Brandenburg v. Ohio (1969) - 395 U.S. 444
- https://www.courtlistener.com/opinion/107965/brandenburg-v-o...
- Speech must be "directed to inciting or producing imminent lawless action"
- AND "likely to incite or produce such action"
- General statements like "burn them all" typically fail both prongs
The "imminent" requirement is key. Connolly's Facebook post lacked:
- Specific targets or locations
- Timeframe for action
- Direct instructions to specific individuals
- Any indication people were prepared to act on her words immediately
Here are cases with far more explicit threats that were protected:
United States v. Bagdasarian (2009)
- https://www.courtlistener.com/opinion/221261/united-states-v...

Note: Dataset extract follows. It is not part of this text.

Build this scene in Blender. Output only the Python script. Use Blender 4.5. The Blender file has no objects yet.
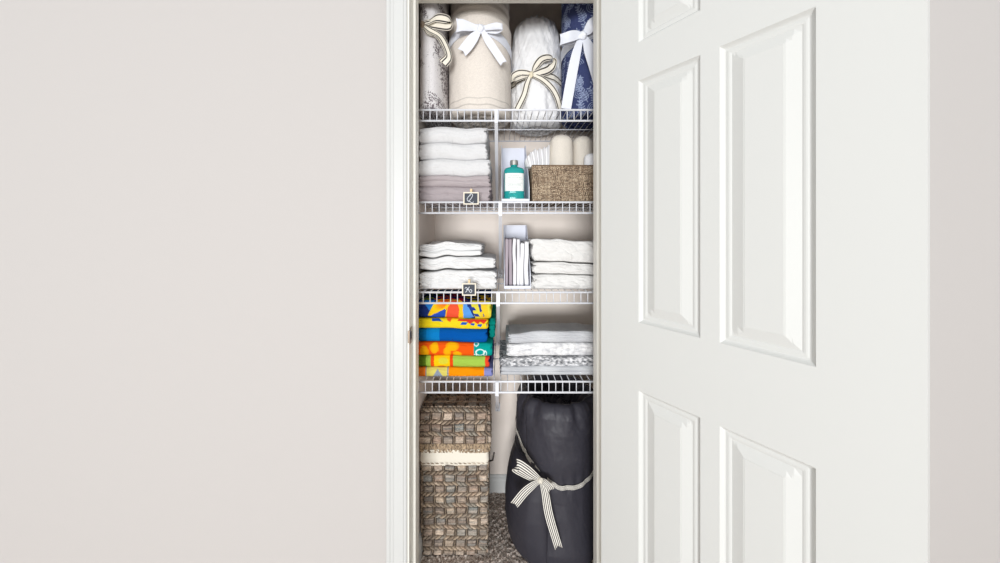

- Citation: 652 F.3d 1113 (9th Cir. 2011)
- Posted that Obama "will have a 50 cal in the head" with racial slurs
- Result: Conviction reversed as crude political statement, not true threat
United States v. Turner (2013)
- https://www.courtlistener.com/opinion/904120/united-states-v...
- Citation: 720 F.3d 411 (2d Cir. 2013)
- Posted that three federal judges "deserve to die" with their photos and addresses
- Result: Conviction overturned as protected political hyperbole
Connolly's "set fire to all the hotels" would likely be viewed as angry hyperbole in the United States, not meeting Brandenburg's strict standard.
The distinction: The US prosecutes actual incitement (directing a mob to attack a building RIGHT NOW). The UK prosecutes offensive speech that merely might inspire someone, somewhere, someday. Your Brandenburg citation actually proves this difference rather than refutes it.